◆ Dataset excerpts
-- START --
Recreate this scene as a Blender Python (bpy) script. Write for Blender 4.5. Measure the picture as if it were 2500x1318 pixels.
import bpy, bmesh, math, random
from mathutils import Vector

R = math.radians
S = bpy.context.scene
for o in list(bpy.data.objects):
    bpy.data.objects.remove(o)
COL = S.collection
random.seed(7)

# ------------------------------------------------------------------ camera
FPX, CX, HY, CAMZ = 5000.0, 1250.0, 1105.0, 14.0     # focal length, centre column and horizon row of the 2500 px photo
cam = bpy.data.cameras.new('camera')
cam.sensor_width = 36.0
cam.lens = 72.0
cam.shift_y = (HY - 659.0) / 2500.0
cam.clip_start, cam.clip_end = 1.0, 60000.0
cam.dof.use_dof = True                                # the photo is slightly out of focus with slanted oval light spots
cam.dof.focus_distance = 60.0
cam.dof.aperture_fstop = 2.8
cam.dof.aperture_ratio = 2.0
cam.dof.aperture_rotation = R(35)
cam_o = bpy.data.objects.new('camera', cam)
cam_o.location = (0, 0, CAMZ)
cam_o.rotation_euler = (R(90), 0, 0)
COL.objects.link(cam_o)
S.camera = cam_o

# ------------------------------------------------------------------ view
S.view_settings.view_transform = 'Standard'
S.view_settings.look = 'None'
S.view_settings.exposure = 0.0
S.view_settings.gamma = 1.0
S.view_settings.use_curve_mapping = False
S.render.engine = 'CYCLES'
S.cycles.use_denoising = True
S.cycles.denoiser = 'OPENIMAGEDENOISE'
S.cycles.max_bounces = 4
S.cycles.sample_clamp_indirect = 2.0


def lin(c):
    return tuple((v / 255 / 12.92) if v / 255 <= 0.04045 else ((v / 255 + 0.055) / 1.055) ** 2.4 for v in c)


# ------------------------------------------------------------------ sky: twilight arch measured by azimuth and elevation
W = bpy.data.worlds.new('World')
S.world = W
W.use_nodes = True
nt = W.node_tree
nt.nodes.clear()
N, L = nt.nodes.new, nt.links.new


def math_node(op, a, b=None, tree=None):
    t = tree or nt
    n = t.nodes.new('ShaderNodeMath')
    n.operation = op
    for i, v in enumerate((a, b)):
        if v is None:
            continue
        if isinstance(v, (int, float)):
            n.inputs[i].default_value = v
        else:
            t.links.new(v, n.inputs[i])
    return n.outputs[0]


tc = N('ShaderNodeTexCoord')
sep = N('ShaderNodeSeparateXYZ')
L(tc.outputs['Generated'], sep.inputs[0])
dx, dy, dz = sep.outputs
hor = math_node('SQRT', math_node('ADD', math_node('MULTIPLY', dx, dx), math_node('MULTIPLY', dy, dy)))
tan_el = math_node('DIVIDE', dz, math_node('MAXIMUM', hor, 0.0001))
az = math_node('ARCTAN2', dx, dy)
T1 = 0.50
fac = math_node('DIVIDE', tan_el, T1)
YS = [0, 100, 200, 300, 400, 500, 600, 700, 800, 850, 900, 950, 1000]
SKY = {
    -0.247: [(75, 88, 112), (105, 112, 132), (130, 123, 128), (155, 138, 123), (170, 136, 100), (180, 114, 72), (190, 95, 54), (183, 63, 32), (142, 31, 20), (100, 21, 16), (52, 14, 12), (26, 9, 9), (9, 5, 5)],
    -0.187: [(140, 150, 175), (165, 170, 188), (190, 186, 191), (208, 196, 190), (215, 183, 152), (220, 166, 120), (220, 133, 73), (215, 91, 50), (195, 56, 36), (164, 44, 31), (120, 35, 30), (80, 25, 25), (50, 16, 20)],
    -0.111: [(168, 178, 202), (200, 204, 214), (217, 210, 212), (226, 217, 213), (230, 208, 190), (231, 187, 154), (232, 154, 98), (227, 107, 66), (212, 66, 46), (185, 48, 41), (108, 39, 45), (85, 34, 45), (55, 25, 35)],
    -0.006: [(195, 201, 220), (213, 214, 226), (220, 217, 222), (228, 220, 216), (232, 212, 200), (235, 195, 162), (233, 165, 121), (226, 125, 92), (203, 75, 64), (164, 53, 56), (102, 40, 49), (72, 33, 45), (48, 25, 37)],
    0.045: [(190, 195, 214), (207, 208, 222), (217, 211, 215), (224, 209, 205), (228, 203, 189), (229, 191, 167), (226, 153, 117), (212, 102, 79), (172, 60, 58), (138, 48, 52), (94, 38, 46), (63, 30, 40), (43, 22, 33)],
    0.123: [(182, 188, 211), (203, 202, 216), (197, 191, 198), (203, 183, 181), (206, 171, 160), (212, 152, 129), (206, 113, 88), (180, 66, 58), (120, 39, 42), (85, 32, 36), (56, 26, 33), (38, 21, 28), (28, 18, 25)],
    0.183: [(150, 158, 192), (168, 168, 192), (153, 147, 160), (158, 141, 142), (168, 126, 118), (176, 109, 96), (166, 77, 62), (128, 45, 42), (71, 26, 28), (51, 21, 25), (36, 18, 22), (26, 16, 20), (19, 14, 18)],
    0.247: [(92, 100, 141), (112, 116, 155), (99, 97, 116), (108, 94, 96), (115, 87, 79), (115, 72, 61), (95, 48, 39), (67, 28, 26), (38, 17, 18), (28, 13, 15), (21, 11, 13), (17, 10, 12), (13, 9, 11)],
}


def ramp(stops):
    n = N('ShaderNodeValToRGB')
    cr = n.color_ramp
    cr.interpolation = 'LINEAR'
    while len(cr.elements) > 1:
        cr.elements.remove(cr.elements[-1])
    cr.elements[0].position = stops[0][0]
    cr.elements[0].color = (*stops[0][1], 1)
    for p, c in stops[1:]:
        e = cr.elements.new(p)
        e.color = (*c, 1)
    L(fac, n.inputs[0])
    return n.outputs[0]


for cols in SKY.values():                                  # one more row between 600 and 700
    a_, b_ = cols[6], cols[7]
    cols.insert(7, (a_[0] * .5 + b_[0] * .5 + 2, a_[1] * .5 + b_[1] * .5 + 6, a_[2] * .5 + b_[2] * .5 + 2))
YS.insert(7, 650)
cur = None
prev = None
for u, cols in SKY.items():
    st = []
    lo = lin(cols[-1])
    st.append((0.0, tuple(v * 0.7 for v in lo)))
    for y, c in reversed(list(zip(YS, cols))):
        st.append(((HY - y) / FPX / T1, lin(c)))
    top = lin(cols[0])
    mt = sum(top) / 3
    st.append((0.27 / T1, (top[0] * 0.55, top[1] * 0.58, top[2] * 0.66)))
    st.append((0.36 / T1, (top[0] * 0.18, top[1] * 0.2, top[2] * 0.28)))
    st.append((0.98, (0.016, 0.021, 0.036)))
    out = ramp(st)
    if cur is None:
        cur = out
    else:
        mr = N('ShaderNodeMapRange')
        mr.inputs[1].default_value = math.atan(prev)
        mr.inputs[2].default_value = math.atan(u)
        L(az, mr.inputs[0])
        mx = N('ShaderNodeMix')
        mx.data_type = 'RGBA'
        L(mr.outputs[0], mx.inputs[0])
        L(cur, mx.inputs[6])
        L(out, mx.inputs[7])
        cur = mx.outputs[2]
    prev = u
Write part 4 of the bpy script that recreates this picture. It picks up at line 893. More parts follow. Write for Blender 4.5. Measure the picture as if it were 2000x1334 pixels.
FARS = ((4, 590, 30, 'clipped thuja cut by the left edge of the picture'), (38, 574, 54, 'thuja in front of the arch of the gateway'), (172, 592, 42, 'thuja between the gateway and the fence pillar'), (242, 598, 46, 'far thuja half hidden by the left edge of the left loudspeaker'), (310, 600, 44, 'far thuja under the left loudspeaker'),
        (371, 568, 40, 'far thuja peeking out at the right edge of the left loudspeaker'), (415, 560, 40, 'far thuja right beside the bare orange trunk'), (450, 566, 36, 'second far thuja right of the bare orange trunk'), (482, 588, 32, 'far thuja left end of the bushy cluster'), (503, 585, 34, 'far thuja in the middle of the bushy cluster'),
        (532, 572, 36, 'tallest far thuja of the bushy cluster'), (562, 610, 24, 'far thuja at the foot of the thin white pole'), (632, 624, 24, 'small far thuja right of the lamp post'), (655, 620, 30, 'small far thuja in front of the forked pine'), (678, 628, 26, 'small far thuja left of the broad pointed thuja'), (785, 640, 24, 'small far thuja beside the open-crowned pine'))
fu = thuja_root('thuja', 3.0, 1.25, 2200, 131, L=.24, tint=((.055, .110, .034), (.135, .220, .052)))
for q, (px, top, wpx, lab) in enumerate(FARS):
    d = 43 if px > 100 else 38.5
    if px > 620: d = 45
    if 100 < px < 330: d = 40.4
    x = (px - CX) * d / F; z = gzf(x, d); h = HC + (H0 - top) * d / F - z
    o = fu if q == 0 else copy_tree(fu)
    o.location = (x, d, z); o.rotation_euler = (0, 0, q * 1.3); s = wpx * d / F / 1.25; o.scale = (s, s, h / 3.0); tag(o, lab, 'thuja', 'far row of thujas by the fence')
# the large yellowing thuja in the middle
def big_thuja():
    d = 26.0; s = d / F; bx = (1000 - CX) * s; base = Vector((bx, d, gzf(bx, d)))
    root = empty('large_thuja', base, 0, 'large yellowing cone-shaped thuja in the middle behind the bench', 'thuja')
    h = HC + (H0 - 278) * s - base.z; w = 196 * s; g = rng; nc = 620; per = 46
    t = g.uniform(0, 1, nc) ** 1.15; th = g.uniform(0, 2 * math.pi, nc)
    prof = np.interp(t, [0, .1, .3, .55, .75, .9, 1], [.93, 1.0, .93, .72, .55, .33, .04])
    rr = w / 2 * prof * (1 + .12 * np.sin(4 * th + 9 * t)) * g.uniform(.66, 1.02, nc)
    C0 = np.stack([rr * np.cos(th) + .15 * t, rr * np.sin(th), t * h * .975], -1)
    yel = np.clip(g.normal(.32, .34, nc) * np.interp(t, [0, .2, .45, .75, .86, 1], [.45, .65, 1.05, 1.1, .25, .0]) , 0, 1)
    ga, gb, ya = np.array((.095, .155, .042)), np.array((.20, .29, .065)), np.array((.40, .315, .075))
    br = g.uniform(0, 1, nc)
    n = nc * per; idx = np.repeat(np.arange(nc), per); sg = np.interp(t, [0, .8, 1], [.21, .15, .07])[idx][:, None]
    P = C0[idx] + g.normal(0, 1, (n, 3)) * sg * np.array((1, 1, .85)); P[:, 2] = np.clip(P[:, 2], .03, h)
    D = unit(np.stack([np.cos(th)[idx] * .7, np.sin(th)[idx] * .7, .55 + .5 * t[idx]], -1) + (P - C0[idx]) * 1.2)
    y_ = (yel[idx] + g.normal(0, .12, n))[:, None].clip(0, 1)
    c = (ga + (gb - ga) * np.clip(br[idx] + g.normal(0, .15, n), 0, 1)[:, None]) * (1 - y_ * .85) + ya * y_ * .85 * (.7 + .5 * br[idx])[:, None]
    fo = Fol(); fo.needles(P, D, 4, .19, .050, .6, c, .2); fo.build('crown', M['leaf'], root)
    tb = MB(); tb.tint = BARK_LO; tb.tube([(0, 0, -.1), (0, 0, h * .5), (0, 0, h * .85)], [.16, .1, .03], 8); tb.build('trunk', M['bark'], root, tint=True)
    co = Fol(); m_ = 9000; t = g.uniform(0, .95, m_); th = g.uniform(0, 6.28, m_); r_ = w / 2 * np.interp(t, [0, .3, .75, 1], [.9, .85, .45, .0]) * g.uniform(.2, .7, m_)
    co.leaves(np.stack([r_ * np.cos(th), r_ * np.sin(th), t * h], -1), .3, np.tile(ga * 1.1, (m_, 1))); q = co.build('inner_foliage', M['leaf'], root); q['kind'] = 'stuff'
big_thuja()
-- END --
◆ To do
Look above and repeat, character for character, the lines from the first one to the line with "from mathutils import Vector", counting both.

◆ Answer for this exercise
Recreate this scene as a Blender Python (bpy) script. Write for Blender 4.5. Measure the picture as if it were 2500x1318 pixels.
import bpy, bmesh, math, random
from mathutils import Vector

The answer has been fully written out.